Hagia Sophia

    Architect: Isidore of Miletus, Anthemius of Trailes
    Material: Stone, Gold
    Relative/Absolute Date: 532 - 537
    Culture: Byzantine
    Scale: 82m x 73m x 55m
    Current Location: Istanbul, Turkey

    It is of no exaggeration to describe the Hagia Sophia of Constantinople as both the synthesis of and precedent of Byzantine character. Considered the largest dome structure in the world at the time of its creation, Justinian I commissioned its creation shortly after the riots in Nika of 532 when the previous basilica was razed to the ground (Cohen 2015).
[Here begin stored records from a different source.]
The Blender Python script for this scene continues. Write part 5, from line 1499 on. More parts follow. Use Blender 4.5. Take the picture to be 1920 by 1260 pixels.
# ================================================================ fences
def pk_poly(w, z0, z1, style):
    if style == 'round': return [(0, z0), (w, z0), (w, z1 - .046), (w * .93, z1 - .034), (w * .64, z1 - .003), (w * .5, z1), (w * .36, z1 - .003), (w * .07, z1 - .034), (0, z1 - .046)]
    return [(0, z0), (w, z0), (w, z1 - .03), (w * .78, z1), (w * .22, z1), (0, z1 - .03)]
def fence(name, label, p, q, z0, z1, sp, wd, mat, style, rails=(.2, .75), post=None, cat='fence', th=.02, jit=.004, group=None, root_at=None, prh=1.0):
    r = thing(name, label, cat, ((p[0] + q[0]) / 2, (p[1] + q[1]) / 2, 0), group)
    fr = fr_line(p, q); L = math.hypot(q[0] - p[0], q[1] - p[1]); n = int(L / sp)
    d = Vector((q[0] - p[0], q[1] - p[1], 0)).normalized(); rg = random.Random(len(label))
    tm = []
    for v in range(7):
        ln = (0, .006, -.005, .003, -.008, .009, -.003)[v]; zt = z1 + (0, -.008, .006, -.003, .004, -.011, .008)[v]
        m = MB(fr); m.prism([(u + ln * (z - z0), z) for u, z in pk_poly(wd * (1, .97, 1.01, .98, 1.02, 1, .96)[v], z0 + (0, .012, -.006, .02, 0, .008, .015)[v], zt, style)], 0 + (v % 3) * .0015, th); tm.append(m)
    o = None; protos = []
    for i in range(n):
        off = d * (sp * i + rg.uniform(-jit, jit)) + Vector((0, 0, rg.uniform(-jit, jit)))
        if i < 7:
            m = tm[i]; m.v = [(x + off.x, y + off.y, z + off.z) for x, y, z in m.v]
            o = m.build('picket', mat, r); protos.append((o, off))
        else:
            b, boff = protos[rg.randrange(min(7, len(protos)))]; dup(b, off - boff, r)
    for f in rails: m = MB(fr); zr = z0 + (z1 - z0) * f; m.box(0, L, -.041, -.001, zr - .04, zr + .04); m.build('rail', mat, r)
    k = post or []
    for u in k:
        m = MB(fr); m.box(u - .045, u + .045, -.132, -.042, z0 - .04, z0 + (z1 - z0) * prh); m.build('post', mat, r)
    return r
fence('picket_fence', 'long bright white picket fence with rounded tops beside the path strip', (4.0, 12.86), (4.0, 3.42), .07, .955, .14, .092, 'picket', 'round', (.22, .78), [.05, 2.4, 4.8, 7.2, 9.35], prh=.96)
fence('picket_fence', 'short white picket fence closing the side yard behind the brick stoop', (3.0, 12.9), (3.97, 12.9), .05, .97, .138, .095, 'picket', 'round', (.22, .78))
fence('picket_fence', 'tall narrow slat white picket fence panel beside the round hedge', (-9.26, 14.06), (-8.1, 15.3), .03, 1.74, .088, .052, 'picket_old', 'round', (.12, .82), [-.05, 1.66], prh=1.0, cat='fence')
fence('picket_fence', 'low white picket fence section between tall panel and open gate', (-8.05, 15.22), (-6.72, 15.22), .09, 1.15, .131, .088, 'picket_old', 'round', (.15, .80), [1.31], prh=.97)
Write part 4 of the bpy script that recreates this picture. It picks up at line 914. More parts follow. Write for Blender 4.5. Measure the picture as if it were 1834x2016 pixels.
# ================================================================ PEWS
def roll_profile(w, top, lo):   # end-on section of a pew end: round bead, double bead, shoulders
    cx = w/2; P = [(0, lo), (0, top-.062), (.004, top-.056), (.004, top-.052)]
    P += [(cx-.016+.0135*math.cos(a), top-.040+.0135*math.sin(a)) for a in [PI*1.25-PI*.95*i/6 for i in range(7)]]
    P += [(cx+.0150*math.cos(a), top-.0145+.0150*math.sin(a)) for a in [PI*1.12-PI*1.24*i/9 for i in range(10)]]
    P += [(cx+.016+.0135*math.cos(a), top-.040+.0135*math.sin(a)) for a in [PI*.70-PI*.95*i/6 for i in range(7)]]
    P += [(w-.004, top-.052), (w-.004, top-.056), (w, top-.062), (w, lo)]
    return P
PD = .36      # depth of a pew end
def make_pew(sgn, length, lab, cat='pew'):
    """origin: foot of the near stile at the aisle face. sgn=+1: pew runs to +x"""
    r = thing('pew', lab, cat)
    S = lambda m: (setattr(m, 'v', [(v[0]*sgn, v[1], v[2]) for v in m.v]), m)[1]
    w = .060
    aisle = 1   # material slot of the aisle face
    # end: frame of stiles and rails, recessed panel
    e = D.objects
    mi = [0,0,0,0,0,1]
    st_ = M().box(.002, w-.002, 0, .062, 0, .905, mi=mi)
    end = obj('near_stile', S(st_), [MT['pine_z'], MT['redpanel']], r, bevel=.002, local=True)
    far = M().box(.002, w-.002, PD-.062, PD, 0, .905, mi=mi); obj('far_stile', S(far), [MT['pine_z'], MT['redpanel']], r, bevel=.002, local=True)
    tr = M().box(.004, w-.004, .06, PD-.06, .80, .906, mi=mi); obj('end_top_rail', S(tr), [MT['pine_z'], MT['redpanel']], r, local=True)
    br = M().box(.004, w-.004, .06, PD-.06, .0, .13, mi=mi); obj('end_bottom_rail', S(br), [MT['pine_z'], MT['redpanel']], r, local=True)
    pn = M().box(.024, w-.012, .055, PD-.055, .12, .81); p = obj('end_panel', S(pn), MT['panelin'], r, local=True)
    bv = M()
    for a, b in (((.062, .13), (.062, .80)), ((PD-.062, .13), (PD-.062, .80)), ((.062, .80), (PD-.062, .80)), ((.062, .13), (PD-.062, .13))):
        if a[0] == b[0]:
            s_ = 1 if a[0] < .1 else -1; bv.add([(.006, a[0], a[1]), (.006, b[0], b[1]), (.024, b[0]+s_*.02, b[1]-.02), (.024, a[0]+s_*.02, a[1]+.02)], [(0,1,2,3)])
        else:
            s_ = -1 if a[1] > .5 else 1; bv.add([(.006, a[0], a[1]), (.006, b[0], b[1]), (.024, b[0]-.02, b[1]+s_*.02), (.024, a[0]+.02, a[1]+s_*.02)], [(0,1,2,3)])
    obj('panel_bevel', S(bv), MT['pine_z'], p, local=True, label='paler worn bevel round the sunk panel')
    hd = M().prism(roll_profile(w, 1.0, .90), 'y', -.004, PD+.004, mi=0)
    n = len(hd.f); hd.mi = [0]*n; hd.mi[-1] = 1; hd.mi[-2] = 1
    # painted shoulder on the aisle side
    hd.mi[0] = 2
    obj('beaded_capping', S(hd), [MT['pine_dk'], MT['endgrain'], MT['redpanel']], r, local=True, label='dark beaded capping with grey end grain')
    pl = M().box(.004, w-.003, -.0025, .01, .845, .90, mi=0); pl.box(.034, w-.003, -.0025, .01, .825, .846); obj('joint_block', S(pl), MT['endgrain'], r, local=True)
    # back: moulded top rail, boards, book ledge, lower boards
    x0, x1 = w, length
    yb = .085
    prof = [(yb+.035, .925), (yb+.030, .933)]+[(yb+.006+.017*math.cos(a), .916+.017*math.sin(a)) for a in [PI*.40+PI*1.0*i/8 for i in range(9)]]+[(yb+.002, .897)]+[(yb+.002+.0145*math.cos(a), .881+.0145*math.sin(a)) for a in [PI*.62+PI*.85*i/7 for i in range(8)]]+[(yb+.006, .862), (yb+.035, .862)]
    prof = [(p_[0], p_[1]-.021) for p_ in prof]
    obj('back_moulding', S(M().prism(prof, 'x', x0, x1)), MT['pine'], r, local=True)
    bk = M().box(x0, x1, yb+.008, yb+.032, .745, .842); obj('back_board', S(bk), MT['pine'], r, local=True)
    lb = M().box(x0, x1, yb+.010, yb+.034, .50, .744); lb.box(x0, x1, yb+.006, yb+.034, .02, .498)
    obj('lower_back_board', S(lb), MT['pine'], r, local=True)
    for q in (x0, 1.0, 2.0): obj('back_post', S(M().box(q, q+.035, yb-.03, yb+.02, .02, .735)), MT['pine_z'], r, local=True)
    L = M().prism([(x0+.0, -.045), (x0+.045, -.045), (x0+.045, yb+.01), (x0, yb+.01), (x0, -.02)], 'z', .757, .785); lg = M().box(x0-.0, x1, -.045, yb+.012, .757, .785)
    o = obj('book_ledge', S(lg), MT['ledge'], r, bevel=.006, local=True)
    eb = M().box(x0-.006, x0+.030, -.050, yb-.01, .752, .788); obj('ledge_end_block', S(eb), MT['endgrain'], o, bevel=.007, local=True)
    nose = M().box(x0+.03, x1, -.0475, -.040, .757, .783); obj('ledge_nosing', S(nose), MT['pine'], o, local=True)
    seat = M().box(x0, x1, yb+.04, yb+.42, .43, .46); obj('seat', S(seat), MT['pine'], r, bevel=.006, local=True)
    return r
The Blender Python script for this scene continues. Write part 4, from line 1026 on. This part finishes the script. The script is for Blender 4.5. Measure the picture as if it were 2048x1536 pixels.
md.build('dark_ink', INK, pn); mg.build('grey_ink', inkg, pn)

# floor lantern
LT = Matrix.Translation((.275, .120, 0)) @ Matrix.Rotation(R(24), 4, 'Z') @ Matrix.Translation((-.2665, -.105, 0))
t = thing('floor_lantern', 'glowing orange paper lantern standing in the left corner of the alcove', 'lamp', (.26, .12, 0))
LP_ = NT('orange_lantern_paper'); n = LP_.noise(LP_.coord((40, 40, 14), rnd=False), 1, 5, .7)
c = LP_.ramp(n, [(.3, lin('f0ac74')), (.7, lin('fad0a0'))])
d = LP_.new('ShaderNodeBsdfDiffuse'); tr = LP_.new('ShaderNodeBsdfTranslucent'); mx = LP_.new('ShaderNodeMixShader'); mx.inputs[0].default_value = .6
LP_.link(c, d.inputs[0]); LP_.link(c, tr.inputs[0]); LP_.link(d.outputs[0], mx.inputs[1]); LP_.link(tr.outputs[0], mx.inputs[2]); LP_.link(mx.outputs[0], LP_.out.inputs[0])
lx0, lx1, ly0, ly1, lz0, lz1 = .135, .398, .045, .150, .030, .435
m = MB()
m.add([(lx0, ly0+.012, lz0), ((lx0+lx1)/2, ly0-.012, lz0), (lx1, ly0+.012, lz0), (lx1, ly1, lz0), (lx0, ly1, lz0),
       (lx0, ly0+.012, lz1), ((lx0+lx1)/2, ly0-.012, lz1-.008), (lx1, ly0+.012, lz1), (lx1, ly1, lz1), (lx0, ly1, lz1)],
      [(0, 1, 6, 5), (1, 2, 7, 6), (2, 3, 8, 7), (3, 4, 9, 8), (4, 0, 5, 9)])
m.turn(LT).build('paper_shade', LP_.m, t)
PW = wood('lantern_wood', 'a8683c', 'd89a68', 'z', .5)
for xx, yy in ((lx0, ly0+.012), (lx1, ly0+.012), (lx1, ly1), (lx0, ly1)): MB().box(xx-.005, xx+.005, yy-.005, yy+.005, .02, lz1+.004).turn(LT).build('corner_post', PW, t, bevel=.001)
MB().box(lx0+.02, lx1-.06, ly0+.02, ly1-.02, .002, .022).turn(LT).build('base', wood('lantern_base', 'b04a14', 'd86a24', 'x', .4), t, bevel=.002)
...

He would entrust this task to two mathematicians with no formal education in architectural design, Isidore of Miletus and Anthemius of Tralles. They in turn, in accordance with Justinian I’s desires for a grander basilica, actually invent a new method of construction for the dome – pendentives, which are triangular slices of a sphere and are used to be able to better distribute a dome structure’s weight over a square foundation. From the inside, it has been described as an almost weightless, floating structure – a gateway into Heaven itself.

    The dome remained an important symbol of Byzantine ingenuity long after Constantinople’s absorption into the Ottoman Empire. Due to its important position in the Empire as a center of cultural and mercantile importance, many iconic aspects of Constantinople, now Istanbul, was exchanged between Christianity and Islam (Stephenson, et al. 2005, 169). In its conversion from a Christian church into a mosque, Hagia Sophia represented this preservation and interchange of ideas into a new era.